FAUT-IL DONNER UN DROIT DE VOTE AUX ÉTRANGERS ?
Depuis que l’on a supprimé le suffrage censitaire, payer des impots (ou non) ne donne (ni n’enlève) aucun droit de vote. Par ailleurs il est déplacé d’invoquer une exigence d’égalité entre étrangers U.E et étrangers hors U.E. Le Conseil d’Etat a récemment jugé que la préférence communautaire n’était pas contraire au principe d’égalité (arrêt du 23 octobre).
Ce vote des ressortissants d’ États hors U. E. ne serait une mesure de justice que si les distinctions Français / citoyens de l’Union Européenne / étrangers n’étaient pas fondées en droit. Ces étrangers, votant déjà, s’ils le souhaitent, par correspondance ou par procuration dans leur pays (tout comme les Français de l’étranger), auraient, si cette disposition était adoptée, double poids ; ainsi certains seraient plus égaux que d’autres, ce qui est hélas déjà le cas avec les doubles, voire triples nationalités dont notre époque égalitariste s’accommode curieusement … S’il y a une justice à établir, c’est la suppression de la reconnaissance de ces doubles et triples nationalités et non leur généralisation de fait à tous les étrangers présents sur le territoire.
Il y aurait injustice aussi par rapport aux nombreuses personnes qui ont véritablement et sincèrement souhaité acquérir la nationalité française depuis les années 1960 pour participer à la vie nationale et aux choix engageant l’avenir de notre nation.
Ce vote des résidents étrangers irait encore à l’encontre de la cohérence de la construction de l’Union européenne, puisque actuellement les citoyens de l’U. E. ont, par la vertu juridique du traité de Maastricht dans son article 8 B, et sous réserve de réciprocité, droit de vote et d’éligibilité aux élections municipales et aux élections européennes (dispositions assorties d’un contrôle empêchant théoriquement le double vote).
Comment pourrait-on justifier aux yeux des Français auxquels on a fait approuver par référendum le traité de Maastricht de 1992, que cette exigence de réciprocité, légitimement exprimée pour les ressortissants des quinze États alors membres de l’U. E., peut être abandonnée, sans autre forme de procès, dans le cas d’immigrés hors U. E., et en majorité ressortissants de nombreux États non-européens ?
Sortir de la “logique de réglementation”, comme le proposait irresponsablement le député devenu ex-ministre Yves Jégo et récemment Raoul Castro, ce serait en fait sortir de l’État de droit et créer une insécurité juridique.

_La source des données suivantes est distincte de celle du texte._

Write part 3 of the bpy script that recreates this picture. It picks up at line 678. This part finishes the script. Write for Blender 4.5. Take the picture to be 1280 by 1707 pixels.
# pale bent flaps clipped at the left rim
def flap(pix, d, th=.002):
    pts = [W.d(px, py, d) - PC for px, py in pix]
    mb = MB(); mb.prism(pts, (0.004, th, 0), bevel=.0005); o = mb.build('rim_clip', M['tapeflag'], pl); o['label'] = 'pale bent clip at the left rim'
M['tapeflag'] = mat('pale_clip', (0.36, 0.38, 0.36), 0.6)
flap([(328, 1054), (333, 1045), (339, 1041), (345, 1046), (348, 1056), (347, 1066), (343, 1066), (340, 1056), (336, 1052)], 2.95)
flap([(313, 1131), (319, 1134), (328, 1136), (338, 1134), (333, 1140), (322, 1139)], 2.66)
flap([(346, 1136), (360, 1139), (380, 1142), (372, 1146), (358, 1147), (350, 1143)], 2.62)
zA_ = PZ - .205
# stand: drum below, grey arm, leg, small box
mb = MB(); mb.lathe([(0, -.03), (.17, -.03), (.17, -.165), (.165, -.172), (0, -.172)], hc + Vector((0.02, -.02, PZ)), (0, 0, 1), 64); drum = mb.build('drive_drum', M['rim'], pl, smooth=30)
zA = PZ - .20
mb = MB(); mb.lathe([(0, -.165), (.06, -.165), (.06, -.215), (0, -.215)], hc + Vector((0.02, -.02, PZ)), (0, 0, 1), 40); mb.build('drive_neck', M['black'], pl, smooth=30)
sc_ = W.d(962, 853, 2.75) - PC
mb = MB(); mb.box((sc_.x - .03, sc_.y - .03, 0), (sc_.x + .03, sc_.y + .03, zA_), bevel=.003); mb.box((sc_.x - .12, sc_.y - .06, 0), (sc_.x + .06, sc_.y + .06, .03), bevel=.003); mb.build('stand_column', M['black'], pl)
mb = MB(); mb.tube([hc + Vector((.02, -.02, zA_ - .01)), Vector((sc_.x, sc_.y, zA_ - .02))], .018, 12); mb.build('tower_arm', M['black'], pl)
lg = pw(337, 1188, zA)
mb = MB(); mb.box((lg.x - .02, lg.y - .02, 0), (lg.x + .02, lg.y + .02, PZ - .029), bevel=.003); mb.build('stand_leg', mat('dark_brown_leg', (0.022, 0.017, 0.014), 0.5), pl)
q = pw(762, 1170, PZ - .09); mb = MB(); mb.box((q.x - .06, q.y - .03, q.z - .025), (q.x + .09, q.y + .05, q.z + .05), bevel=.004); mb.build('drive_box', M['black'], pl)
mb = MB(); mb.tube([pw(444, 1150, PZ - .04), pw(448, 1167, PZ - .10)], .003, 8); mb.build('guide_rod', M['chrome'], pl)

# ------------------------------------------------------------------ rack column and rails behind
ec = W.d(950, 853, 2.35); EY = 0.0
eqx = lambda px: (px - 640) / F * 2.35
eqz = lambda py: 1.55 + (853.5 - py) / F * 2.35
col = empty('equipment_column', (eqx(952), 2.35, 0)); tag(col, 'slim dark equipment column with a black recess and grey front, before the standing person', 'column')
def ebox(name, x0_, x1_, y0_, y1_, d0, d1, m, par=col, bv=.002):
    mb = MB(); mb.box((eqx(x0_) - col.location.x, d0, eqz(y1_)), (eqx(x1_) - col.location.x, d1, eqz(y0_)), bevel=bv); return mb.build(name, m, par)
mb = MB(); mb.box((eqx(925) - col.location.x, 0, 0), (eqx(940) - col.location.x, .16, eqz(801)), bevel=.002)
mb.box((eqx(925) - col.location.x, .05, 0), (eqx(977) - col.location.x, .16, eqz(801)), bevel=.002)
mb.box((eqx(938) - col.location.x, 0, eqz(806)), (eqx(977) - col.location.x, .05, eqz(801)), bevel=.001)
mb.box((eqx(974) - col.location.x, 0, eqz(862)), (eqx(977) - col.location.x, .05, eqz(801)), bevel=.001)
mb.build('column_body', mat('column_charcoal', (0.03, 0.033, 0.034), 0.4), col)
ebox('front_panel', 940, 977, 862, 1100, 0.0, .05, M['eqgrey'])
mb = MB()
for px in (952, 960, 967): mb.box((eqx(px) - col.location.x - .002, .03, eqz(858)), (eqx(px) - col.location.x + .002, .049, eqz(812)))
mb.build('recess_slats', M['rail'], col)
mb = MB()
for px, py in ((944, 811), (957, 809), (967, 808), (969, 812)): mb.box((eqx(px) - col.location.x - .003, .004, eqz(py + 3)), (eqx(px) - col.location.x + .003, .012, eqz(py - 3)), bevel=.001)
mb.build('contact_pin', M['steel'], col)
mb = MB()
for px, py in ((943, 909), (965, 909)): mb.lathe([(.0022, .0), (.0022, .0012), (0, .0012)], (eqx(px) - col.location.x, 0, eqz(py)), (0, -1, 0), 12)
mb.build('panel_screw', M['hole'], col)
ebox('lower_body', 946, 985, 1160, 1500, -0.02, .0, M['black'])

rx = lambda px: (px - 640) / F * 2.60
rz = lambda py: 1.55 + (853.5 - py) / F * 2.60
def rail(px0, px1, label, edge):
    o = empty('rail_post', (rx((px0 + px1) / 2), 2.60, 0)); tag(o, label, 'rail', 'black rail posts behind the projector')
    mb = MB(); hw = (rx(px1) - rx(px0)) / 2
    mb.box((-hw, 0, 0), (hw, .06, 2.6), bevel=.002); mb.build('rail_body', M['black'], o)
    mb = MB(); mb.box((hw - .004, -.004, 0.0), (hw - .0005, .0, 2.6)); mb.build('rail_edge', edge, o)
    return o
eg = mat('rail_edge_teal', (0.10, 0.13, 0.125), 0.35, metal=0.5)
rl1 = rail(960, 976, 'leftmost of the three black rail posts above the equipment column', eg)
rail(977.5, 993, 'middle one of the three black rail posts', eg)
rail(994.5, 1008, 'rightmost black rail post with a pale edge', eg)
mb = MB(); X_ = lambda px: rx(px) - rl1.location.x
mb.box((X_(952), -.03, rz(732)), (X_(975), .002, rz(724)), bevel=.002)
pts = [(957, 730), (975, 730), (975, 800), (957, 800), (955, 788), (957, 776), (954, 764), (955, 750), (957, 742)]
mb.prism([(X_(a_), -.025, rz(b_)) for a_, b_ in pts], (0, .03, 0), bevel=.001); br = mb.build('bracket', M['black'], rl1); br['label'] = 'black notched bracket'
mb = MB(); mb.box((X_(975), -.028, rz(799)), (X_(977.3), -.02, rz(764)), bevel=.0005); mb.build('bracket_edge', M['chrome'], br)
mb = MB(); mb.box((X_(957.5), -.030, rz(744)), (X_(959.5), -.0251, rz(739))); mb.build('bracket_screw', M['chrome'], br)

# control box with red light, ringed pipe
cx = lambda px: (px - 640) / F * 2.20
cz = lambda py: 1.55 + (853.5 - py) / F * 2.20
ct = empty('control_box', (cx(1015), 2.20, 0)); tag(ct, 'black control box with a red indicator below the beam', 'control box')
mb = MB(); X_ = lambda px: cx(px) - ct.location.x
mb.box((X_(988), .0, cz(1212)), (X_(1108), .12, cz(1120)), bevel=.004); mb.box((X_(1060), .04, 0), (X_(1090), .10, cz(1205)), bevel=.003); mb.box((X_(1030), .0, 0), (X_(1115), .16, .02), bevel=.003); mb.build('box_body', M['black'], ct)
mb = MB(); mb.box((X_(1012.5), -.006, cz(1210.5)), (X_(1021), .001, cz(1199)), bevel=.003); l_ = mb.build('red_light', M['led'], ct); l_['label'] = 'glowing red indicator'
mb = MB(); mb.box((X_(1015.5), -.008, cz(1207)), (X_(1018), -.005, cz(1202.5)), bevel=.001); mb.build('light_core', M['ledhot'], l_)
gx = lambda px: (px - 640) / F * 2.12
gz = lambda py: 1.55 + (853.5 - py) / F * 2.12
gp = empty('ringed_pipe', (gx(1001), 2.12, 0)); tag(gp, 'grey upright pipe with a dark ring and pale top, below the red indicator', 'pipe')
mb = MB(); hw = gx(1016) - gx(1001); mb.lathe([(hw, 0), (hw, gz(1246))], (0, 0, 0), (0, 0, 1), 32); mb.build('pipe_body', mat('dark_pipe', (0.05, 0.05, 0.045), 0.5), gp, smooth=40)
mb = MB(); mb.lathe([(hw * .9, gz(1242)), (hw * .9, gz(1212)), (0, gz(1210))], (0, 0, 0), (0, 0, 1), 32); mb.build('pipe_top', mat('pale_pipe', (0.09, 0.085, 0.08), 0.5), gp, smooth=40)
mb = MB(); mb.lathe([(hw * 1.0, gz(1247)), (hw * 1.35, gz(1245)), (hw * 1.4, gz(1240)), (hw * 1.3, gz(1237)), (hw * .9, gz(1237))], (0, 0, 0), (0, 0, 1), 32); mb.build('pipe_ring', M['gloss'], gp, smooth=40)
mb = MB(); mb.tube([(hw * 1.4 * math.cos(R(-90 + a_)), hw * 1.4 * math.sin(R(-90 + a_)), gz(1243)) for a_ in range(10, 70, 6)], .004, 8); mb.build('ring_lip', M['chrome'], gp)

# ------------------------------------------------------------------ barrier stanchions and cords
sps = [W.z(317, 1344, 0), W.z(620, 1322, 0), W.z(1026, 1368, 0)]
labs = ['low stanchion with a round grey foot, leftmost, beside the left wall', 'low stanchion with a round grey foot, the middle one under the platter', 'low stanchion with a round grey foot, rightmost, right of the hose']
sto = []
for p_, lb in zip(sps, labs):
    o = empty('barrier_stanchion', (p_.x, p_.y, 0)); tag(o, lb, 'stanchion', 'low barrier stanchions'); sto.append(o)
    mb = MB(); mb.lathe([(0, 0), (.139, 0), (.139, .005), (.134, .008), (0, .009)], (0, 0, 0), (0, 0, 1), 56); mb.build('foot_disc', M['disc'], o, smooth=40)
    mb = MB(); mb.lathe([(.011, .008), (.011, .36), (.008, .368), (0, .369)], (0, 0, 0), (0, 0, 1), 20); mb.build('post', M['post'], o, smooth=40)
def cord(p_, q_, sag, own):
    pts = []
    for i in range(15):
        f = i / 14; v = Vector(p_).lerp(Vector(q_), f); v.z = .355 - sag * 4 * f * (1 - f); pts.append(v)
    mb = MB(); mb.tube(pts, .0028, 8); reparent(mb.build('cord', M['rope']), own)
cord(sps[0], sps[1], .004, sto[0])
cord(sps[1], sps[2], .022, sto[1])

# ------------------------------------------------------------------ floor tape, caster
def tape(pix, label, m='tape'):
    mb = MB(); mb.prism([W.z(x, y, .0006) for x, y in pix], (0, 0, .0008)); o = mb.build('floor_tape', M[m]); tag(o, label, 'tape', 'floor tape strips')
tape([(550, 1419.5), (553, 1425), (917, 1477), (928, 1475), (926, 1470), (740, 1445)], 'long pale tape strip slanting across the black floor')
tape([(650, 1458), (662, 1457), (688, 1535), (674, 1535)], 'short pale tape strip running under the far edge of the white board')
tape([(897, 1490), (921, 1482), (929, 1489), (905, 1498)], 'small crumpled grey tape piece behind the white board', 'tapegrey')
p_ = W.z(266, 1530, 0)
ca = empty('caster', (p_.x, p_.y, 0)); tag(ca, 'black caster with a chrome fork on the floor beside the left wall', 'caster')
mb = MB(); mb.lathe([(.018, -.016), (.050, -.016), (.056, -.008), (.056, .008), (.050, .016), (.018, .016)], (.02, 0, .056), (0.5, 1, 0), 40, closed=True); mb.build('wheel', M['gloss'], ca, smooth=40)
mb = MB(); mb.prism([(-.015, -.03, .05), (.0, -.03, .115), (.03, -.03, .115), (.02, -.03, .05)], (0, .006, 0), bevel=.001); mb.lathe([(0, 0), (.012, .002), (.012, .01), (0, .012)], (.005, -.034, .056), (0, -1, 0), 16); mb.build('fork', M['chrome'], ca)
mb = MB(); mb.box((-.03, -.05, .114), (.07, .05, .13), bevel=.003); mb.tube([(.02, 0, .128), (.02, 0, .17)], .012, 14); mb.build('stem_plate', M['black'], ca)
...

Ce serait aussi, on l’a dit, faire fi de l’instauration d’une citoyenneté de l’Union européenne, par l’article 8 du traité de Maastricht ; voir aussi le chapitre V de la Charte des droits fondamentaux de l’Union européenne. Que vaudrait alors cette citoyenneté ? Le président Sarkozy l’a compris puisqu’il prend maintenant en compte ce problème de réciprocité pour écarter le vote des étrangers aux élections locales.
Loin d’être utile à la cohésion nationale, le vote des étrangers la mettrait gravement en péril ; les lois de décentralisation et le mode d’élection des sénateurs font des élections municipales des élections plus que « locales ». Si les immigrés ne relevant pas de l’Union européenne veulent s’assimiler, participer à notre vie politique, ils en ont le moyen, fort simple, et traditionnel : mériter et obtenir individuellement la naturalisation ; celle-ci est déjà facilitée pour les personnes pouvant justifier de deux années réussies d’études supérieures (DEUG). Mieux vaudrait donc suivre cette voie plutôt que de s’enliser dans la recherche d’un “pacs immigrationniste” collectif pour ceux qui refusent la naturalisation ; la Constitution énonce un principe (art. 3 C., 4e alinéa) : “Sont électeurs, dans les conditions déterminées par la loi, tous les nationaux français majeurs des deux sexes, jouissant de leurs droits civils et politiques.” Notre Constitution, trops souvent négligée, mérite d’être prise en considération par celui qui postule à une fonction qui inclut de veiller au “respect de la Constitution” (art. 5 C.).